Böller seien für Hunde zutiefst verstörend, stellt Tierschützerin Czajor fest und klopft den beiden freundlichen Zeitgenossen aufs Fell. Denn Hunde haben ein sehr empfindliches Gehör.

Sie können sogar als Schlüsselreaktion Angst vor der Angst entwickeln. Schon das Aufstellen eines Tannenbaums kann Panik vor Silvester hervorrufen. Wenn die Vierbeiner keinen kleinen überschaubaren Bereich um sich herum haben, verlieren sie schnell die Orientierung, irren in der Natur herum, laufen womöglich davon und reagieren nicht mehr auf Befehle. erläutert Czajor: „Anders ausgedrückt: Silvester kann auch versaut werden, wenn der Hund ausbüxt.“

Hilfe durch Tierretter

Solche Fälle kommen in der Silvesternacht öfter vor. Dann muss die Tierrettung anrücken und den Vierbeiner einfangen. Wenn er gechippt ist, lässt sich der Besitzer immerhin schnell wieder ausfindig machen. Doch nicht selten bleibt eine tiefe Verstörung, die sich erst nach Tagen wieder löst. Auch Katzen sollten es möglichst dunkel haben, sagt Czajor und nimmt in einem großen Käfig eine ängstliche braune Samtpfote in den Arm. „Sie sollten einen Zufluchtsort in der Wohnung finden und möglichst gestreichelt und beruhigt werden.“

Für Wildtiere bedeutet Silvester besonders viel Stress. Hasen, Rehe, Hirsche, Vögel haben keine übersichtlichen Schutzräume, in die sie sich verkriechen können. Sie stehen tierische Ängste aus, werden in freier Wildbahn durch Knaller und Lichtblitze hin und hergehetzt. Wie von Sinnen können die Tiere schon mal auf die Straße laufen und werden dann angefahren, wenn Autofahrer nicht achtsam sind. „Für die Vögel wird der Himmel vor allem in den Städten zum Inferno.

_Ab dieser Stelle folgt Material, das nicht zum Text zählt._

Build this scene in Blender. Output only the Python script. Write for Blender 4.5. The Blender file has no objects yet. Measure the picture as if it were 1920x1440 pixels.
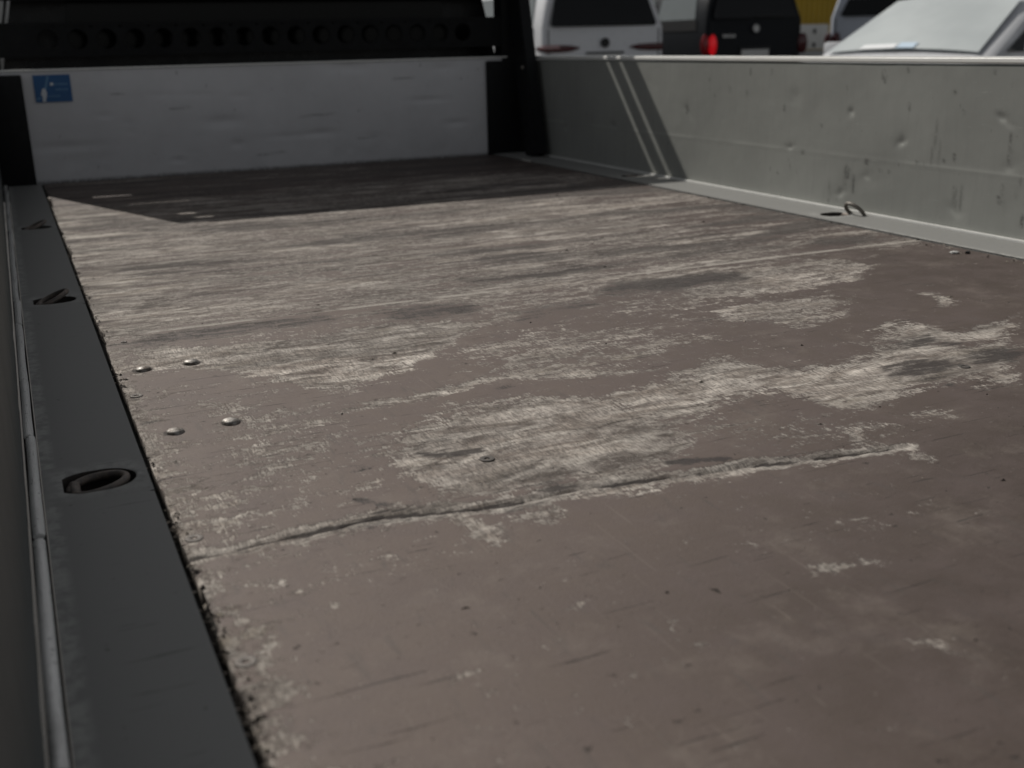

Unter Schock flüchten die Tiere in für sie teilweise ungewöhnliche Höhen, was mit einem großen Energieverlust einhergeht“, heißt es bei der Tierschutzorganisation Peta. Peta fordert daher ein „Silvester ohne Böller und Raketen“. Wer auf das Feuerwerk nicht verzichten will, sollte zumindest überlegen, wo möglichst wenig Tiere und Menschen in Mitleidenschaft gezogen werden.

Marion Czajor im Tierheim Singen mit einer Pflegekatze. Die Angst vor Silvesterknallern verstört ihre Schützlinge zutiefst.
Marion Czajor im Tierheim Singen mit einer Pflegekatze. Die Angst vor Silvesterknallern verstört ihre Schützlinge zutiefst. | Bild: Nils Köhler

So schützen Sie ihr Tier

  • Bieten Sie Ihrem Haustier einen überschaubaren Raum, an dem es sich zurückziehen kann.
  • Sorgen Sie dafür, dass es Ihr Hund, Ihre Katze, Ihr Meerschweinchen oder Vogel dunkel hat. Lichtblitze irritieren Tiere und können bei ihnen Panik auslösen. Daher machen Sie es in dem Raum dunkel und decken Vogel- und Hamsterkäfige mit einem dunklen Tuch ab.
  • Verwahren Sie Käfige in ruhigen Räumen, auch unter dem Bett oder im warmen Keller. Füttern Sie Ihr Tier schon früher.
  • Lassen Sie Ihr Tier nicht aus Alkoholika trinken, wenn eine Flasche umgefallen ist.
  • Lassen Sie Ihr Haustier nicht aus dem Wasser trinken, das zuvor zum Bleigießen verwendet wurde. Sonst kann sich Ihr Tier eine Vergiftung zuziehen.
  • Gehen sie schon bevor das Knallen beginnt mit Ihrem Hund ausgiebig spazieren. Auch die Fütterung sollte früher beginnen, und es sollte nicht so viel im Napf landen.
  • Bei Katzen empfiehlt sich am Rückzugsort auch leise Hintergrundmusik, gerne auch Nachrichten im Radio oder ein leise laufender Fernseher, damit sich die Tiere nicht allein fühlen.
  • Pferde gehören auf jeden Fall in den Stall. Futter kann sie von der Knallerei ablenken. Jungtiere sollten mit älteren Tieren zusammenstehen, die Ruhe auf sie ausstrahlen.